Today Giovanni is recognized as an avid activist as well as a poet and educator at Virginia Tech, where she has taught writing and literature since 1987.

Born in Knoxville, Tennessee, Giovanni grew up in the middle of the Civil Rights era, which influenced and shaped her poetry.

“I did a little picketing but nothing important and so I finally got kicked out of school because I was also doing a little partying,” Giovanni said.

Despite Giovanni’s modesty, her volumes of poetry, “Black Feeling, Black Talk” published in 1968, and “Black Feeling, Black Talk/Black Judgement” in 1970 are widely considered to be some of the most important volumes of African-American poetry.

Schneebeck Concert Hall was packed full with a mixed crowd of students, staff and residents of the wider Tacoma community in anticipation of the well-known poet.
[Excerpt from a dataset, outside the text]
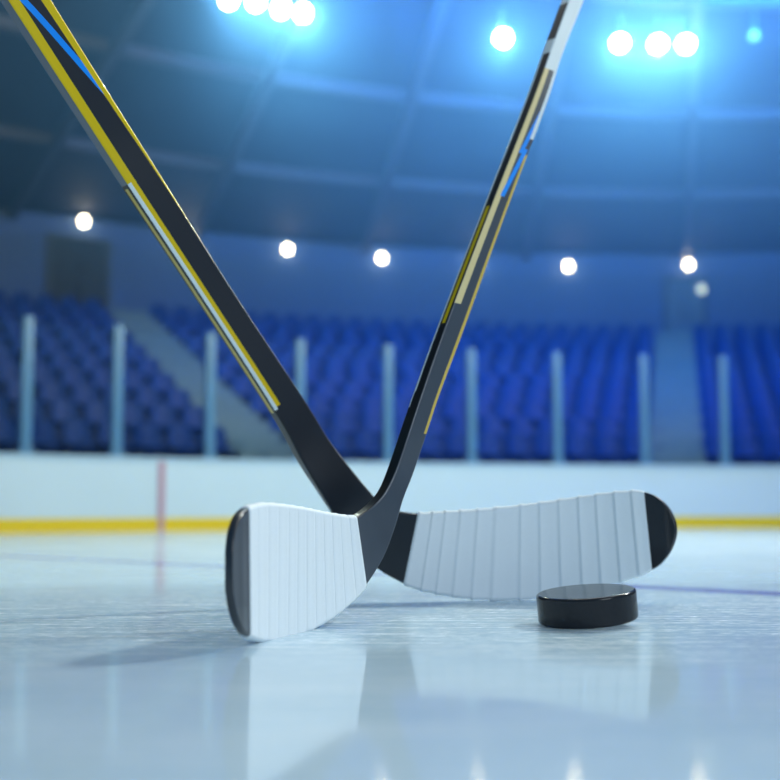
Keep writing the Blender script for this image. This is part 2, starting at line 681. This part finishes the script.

Giovanni did not disappoint.

In her lecture, Giovanni produced an eclectic whirlwind of touching personal narrative, political commentary and poems interspersed with jokes to which the audience responded enthusiastically with head nods, finger snaps, laughter and clapping.  

Fitting of the upcoming Women’s History Month, Giovanni focussed on a personal, touching theme of the struggles of women of color and womanhood in general. Giovanni discussed her own struggles and trauma from domestic violence.

“What were you doing at 11 o’clock on Saturday? … I would say I was listening to my father hit my mother … and you’re hearing this and hearing this. … I had to make it none of my business. … I learned I couldn’t cry about it. … Only recently did I learn how to cry about it,” Giovanni said.

Giovanni also highlighted the tender relationship she had with her mother as she finished with her piece “I Married My Mother.”

“I’m a big fan of daughters,” Giovanni said. “There’s nothing like a daughter. … I don’t think we say enough about having a daughter,” Giovanni said.

Giovanni’s lecture also addressed issues affecting other women of color, such as the struggle of immigrant women.

“I think it is an incredibly stupid thing that we’re actually scared of some women and children who want to come to America for a better life,” Giovanni said on the topic of immigration.

“I fly a lot … and I know the people who clean the bowls in the airports … are those women who come over here because they want their children to have the opportunity to come to Puget Sound,” Giovanni said. She then read from “Raise Your Hand,” a poem she wrote about those women and controversy over their tip jars in airport bathrooms.

“How many of you sitting here think some woman of color, black, brown, yellow, white woke up this morning thinking, ‘Golly, I can go to the airport and clean some toilets’? Raise your hand,” Giovanni said.

The lecture ended with a standing ovation. With a few closing comments, Giovanni was presented with a certificate by president of the Black Alumni Union (BAU), Regina Glenn. Visibly moved, Giovanni pulled out a tissue and dabbed at her eyes.

Following the captivating event, attendees filed into the Wyatt atrium across campus for a small reception and book signing.